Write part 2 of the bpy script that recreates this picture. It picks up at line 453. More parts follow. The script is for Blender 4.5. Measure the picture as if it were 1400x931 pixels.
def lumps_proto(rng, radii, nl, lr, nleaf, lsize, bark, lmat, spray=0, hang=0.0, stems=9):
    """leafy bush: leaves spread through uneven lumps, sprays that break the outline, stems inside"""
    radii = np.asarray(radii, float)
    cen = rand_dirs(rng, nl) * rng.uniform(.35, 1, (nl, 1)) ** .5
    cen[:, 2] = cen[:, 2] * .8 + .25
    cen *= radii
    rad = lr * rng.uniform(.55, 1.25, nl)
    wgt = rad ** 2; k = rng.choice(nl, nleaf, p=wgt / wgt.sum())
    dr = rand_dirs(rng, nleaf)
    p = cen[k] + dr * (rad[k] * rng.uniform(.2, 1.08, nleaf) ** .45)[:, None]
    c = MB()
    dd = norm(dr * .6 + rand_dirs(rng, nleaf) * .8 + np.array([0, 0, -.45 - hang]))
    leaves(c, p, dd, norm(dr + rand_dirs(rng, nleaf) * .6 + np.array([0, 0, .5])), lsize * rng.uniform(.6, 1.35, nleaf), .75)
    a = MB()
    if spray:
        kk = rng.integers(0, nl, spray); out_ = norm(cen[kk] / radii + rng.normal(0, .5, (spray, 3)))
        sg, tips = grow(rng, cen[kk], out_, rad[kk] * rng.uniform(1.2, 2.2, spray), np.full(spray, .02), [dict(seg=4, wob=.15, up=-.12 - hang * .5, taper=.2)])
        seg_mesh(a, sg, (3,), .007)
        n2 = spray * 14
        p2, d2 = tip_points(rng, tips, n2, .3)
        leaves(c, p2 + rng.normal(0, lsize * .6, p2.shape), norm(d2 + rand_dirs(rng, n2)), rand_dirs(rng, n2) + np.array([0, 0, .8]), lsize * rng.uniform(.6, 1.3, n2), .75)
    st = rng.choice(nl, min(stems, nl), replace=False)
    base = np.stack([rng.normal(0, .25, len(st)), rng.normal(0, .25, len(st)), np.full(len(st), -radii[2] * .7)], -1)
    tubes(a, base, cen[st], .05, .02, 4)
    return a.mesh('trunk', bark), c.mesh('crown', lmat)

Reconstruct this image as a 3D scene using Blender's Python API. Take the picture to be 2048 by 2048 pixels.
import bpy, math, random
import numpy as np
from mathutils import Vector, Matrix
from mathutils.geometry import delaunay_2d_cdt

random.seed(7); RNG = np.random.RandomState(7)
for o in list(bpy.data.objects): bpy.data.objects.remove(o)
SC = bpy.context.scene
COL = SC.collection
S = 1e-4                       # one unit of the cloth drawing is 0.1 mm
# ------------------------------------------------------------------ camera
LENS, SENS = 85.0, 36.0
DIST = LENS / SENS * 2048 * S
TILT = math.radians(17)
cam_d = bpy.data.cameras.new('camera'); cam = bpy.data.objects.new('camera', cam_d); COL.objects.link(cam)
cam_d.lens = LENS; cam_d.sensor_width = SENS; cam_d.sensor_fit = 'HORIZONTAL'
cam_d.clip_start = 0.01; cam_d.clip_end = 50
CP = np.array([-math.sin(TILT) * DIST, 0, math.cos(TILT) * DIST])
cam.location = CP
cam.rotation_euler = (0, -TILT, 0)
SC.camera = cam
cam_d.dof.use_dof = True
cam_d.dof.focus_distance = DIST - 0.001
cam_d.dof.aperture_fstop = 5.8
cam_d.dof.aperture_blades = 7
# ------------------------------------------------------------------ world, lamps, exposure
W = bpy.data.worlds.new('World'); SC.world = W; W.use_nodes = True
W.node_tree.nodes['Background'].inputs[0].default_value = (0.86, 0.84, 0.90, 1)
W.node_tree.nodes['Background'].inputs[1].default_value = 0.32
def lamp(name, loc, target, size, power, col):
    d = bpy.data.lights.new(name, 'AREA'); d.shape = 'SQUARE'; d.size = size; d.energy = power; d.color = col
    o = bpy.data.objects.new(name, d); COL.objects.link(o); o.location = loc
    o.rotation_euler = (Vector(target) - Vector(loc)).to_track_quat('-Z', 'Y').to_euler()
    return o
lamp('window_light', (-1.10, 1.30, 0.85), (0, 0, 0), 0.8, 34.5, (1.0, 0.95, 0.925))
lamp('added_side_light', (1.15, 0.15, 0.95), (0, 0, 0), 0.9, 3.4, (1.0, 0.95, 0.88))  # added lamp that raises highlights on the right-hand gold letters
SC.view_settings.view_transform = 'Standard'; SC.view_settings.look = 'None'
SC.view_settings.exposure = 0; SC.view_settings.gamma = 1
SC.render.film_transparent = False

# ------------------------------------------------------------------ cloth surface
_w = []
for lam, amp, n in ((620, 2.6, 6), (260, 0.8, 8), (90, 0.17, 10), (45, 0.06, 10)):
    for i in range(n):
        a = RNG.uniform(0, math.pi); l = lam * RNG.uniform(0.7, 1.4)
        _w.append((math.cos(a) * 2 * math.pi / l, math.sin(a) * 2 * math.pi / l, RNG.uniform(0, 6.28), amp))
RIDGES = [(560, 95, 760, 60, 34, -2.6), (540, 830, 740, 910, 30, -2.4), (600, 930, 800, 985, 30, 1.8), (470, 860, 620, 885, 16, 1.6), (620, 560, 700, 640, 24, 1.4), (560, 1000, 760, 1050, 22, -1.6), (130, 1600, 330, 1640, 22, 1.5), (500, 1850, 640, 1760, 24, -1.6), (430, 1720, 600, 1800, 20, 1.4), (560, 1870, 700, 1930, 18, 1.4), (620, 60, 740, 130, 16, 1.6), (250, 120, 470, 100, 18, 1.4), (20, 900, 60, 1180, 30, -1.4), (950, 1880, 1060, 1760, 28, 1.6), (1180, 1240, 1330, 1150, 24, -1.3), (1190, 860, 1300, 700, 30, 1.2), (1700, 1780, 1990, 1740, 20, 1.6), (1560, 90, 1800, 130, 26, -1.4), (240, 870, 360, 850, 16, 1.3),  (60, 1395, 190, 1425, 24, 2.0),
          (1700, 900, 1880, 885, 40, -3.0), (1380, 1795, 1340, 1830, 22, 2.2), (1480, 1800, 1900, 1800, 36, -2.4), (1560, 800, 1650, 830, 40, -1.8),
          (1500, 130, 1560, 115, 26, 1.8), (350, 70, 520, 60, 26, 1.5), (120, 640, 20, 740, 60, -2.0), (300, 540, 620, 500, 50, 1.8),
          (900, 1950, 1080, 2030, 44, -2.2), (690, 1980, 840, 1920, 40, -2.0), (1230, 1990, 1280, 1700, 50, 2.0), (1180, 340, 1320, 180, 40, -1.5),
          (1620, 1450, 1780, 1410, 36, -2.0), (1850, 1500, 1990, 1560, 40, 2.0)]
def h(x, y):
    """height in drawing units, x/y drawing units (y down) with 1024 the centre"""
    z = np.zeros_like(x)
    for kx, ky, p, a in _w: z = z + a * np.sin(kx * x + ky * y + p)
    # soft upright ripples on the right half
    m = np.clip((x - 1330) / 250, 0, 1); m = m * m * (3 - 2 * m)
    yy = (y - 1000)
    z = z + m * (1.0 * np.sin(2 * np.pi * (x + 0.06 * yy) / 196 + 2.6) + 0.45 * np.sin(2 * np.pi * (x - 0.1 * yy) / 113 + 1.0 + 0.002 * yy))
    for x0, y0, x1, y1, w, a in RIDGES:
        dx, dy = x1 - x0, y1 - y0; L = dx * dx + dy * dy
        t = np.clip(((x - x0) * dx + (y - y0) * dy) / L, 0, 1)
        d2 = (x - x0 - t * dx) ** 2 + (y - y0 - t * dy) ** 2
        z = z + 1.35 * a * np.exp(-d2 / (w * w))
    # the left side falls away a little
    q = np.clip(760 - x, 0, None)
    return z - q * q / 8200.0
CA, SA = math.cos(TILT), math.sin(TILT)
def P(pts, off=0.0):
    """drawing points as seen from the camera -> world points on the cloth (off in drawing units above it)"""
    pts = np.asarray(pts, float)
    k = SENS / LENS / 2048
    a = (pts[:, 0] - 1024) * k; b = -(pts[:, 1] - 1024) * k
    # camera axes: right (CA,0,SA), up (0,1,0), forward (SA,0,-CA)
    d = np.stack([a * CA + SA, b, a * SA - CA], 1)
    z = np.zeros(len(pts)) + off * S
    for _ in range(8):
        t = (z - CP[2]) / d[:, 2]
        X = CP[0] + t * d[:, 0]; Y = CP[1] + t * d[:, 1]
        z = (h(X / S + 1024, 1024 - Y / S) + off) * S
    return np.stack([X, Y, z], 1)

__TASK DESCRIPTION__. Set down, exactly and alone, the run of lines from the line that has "Reconstruct this image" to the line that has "from mathutils.geometry import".

__RIGHT ANSWER__.
Reconstruct this image as a 3D scene using Blender's Python API. Take the picture to be 2048 by 2048 pixels.
import bpy, math, random
import numpy as np
from mathutils import Vector, Matrix
from mathutils.geometry import delaunay_2d_cdt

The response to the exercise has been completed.